May God bless you all and may God create in you a pure heart, a transformation like this season from ash to joy. Hold on to the dream.

7 comments:

TLF said...

wow, so much to say...
first of all, that was absolutely beautiful.
second of all, I fell incredibly guilty for what I said in aim...you were working hard. I'm sorry.
third, I want you to know that I think you are an amazing person and I want to be like you. You are a role model for us all, even if you don't think so.
fourth, you are so brave. so, so incredibly brave. I can't even imagine doing what you are doing, preparing to leave everything you know for a totally different life style. You motivate me to try and do better myself.
fifth, I wish you were a freshman.

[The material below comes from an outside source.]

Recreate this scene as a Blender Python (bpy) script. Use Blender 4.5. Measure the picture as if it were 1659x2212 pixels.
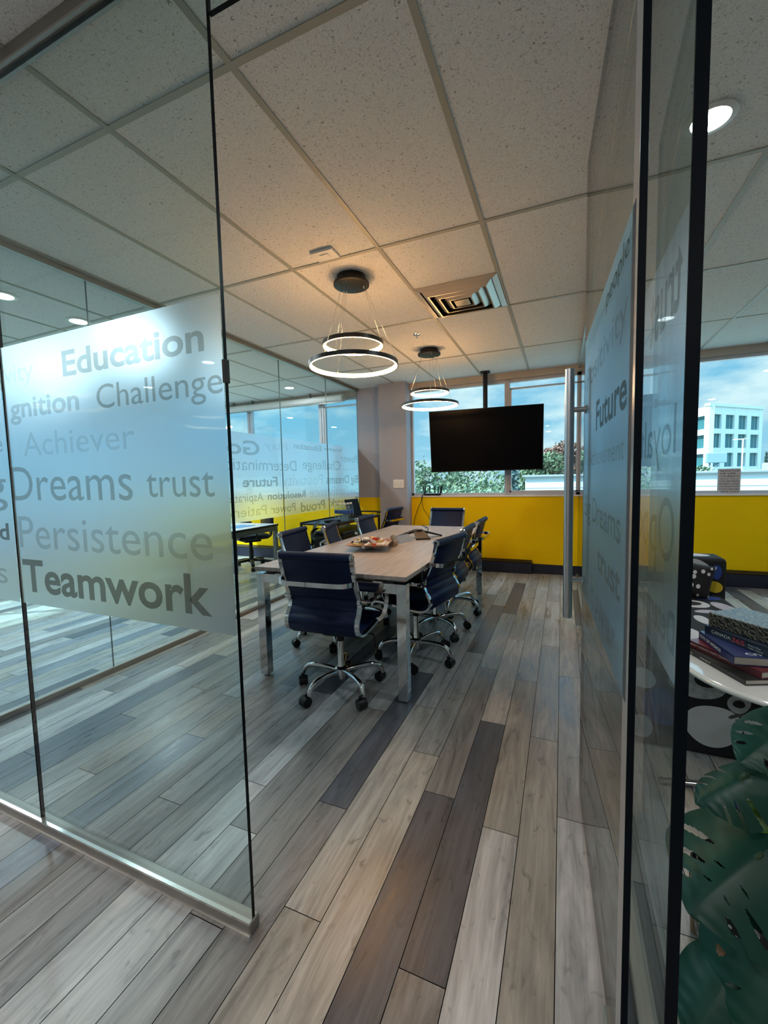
import bpy, bmesh, math, random
from mathutils import Vector, Matrix
random.seed(7)
C = bpy.context.scene.collection
SC = bpy.context.scene
for o in list(bpy.data.objects): bpy.data.objects.remove(o)

# ------------------------------------------------------------------ camera
CAM_H = 1.3055
H = 2.6864            # ceiling height
yaw, pitch, roll = 0.4009, -0.0771, -0.0228
cy, sy, cp, sp = math.cos(yaw), math.sin(yaw), math.cos(pitch), math.sin(pitch)
fw = Vector((-sy*cp, cy*cp, sp)); rt = Vector((cy, sy, 0)); up = rt.cross(fw)
cr, sr = math.cos(roll), math.sin(roll)
rt, up = cr*rt+sr*up, -sr*rt+cr*up
cam = bpy.data.cameras.new('camera'); co = bpy.data.objects.new('camera', cam); C.objects.link(co)
M = Matrix((rt, up, -fw)).transposed().to_4x4(); M.translation = (0, 0, CAM_H); co.matrix_world = M
cam.sensor_fit = 'HORIZONTAL'; cam.sensor_width = 36.0; cam.lens = 908.27/1659*36
cam.clip_start = 0.02; cam.clip_end = 500
SC.camera = co
vs = SC.view_settings
SC.display_settings.display_device = 'sRGB'
vs.view_transform = 'Standard'; vs.look = 'None'; vs.exposure = 1.02; vs.gamma = 1.0; vs.use_curve_mapping = False
cyc = SC.cycles
cyc.max_bounces = 12; cyc.diffuse_bounces = 4; cyc.glossy_bounces = 6; cyc.transmission_bounces = 8
cyc.transparent_max_bounces = 24; cyc.caustics_refractive = False; cyc.caustics_reflective = False
cyc.sample_clamp_indirect = 4.0; cyc.use_denoising = True
try: cyc.denoiser = 'OPENIMAGEDENOISE'
except Exception: pass

# ------------------------------------------------------------------ world: blue sky with soft clouds
W = bpy.data.worlds.new('sky'); SC.world = W; W.use_nodes = True
nt = W.node_tree; nt.nodes.clear(); N = nt.nodes; L = nt.links
SKY_LOW, SKY_HIGH, CLOUD = (0.25, 0.40, 0.49, 1), (0.11, 0.30, 0.45, 1), (0.52, 0.55, 0.56, 1)
SKY_STRENGTH, SKY_ZENITH = 0.92, 7.0
wo = N.new('ShaderNodeOutputWorld'); bg = N.new('ShaderNodeBackground'); tc = N.new('ShaderNodeTexCoord')
sx = N.new('ShaderNodeSeparateXYZ'); L.new(tc.outputs['Generated'], sx.inputs[0])
rp = N.new('ShaderNodeValToRGB'); rp.color_ramp.elements[0].color = SKY_LOW; rp.color_ramp.elements[0].position = 0.0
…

Then I would have three more years to know you before you'd have to leave. T_T
sixth, that is so horrible what happened to your aunt. I can't believe CJ Sparrow's is closing! my town will never be the same...and I never even got to go there...it was so close to my old school. It will be incredibly missed.
I've been in that position before, too. Where you thought someone was a nice person and they turned on you. Too many times. The stories are too long to post here, though.

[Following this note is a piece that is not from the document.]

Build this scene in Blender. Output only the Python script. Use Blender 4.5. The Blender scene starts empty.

I remember the first time I met you...at the mixer. I thought you were so cool. I still do.
TLF <3<3
Oh, and I hope you have fun in DC (unless you don't see this until after DC, in which case I hope you had fun in DC)

I think I'm crying...

Meghan said...

Wow. I'm speechless. Leslie, you have to have the most beautiful soul of all the people I've ever met in my life. Like Christine said, you inspire us all to be better people and more importantly, better Christians.

I'm going to die without you next year. Like Ms. Scaramella said (it was a while ago), don't let the academy change your spirit and how wonderful you are. Because that would be a tragedy.

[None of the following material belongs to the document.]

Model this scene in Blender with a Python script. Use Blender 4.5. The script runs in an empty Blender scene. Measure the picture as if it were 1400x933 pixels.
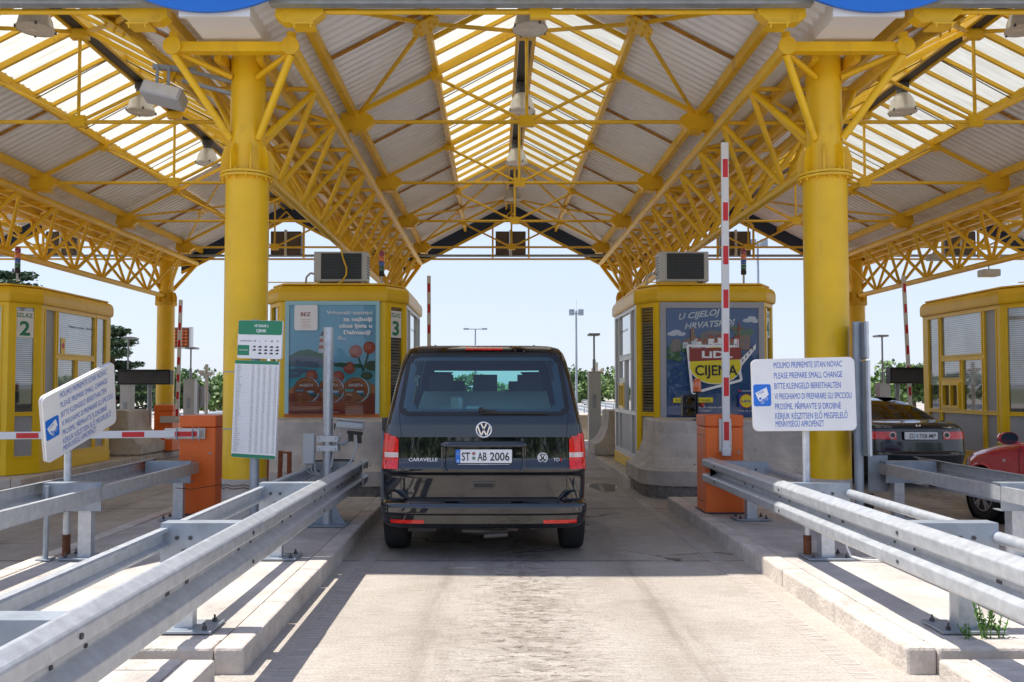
import bpy, math, random
from mathutils import Vector, Matrix
R = math.radians
random.seed(7)
S = bpy.context.scene
COL = S.collection

# ------------------------------------------------------------------ camera
cd = bpy.data.cameras.new('camera'); cam = bpy.data.objects.new('camera', cd); COL.objects.link(cam)
cam.location = (0, 0, 1.6); cam.rotation_euler = (R(92), 0, 0)
cd.sensor_width = 36; cd.lens = 28.8; cd.shift_x = 0.0171; cd.shift_y = 0.0175
cd.clip_start = 0.05; cd.clip_end = 3000
S.camera = cam
S.render.resolution_x = 1024; S.render.resolution_y = 682
# ------------------------------------------------------------------ world + sun
SUN_DIR = Vector((0.46, -0.08, -1.0)).normalized()       # direction the light travels
w = bpy.data.worlds.new('World'); S.world = w; w.use_nodes = True
nt = w.node_tree; bg = nt.nodes['Background']
sky = nt.nodes.new('ShaderNodeTexSky'); sky.sky_type = 'NISHITA'; sky.sun_disc = False
sky.sun_elevation = math.asin(-SUN_DIR.z)
sky.sun_rotation = math.atan2(-SUN_DIR.x, -SUN_DIR.y)
sky.air_density = 1.0; sky.dust_density = .8; sky.ozone_density = 2.0; sky.altitude = 50
tint = nt.nodes.new('ShaderNodeMix'); tint.data_type = 'RGBA'; tint.blend_type = 'MULTIPLY'; tint.inputs[0].default_value = 1; tint.inputs[7].default_value = (1.0, .93, .97, 1)
nt.links.new(sky.outputs[0], tint.inputs[6]); haze_ = nt.nodes.new('ShaderNodeMix'); haze_.data_type = 'RGBA'; haze_.inputs[7].default_value = (2.75, 3.10, 3.70, 1)
tcw = nt.nodes.new('ShaderNodeTexCoord'); sxw = nt.nodes.new('ShaderNodeSeparateXYZ'); mrw = nt.nodes.new('ShaderNodeMapRange')
nt.links.new(tcw.outputs['Generated'], sxw.inputs[0]); nt.links.new(sxw.outputs[2], mrw.inputs[0]); nt.links.new(mrw.outputs[0], haze_.inputs[0])
mrw.inputs[1].default_value = .12; mrw.inputs[2].default_value = .55; mrw.inputs[3].default_value = .82; mrw.inputs[4].default_value = .12
nt.links.new(tint.outputs[2], haze_.inputs[6]); nt.links.new(haze_.outputs[2], bg.inputs[0]); bg.inputs[1].default_value = 0.15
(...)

I love you Leslie. May God hold you in the palm of His hand, until we meet again.

TLF said...
This comment has been removed by a blog administrator.
TLF said...

Okay, I have a question for you totally unrelated to this post:

It says on your sidebar
Bizzle mistaken for a man: 41
Bizzle mistaken for a woman: 2

If she's being mistaken for a man, then she's not a man, and if she's being mistaken for a woman, then she's not a woman. So what is she? an alien? O_O

bizzle said...

HAHAHAHA

Anonymous said...

les, AMAZING post. i got chills when you talked about giving your grandmother the ashes from your own forehead.
and i am mucho upset that cj's is closed, i had so much fun with you there and we never got the chance to return.
you're one of those people who takes living life to the fullest seriously and i admire that. and fr. dairo was right, you will go very far with your ambition.
god bless, les.
-melissa

O! said...

I don't know how to respond to you all...because YOU are the ones who are the role models.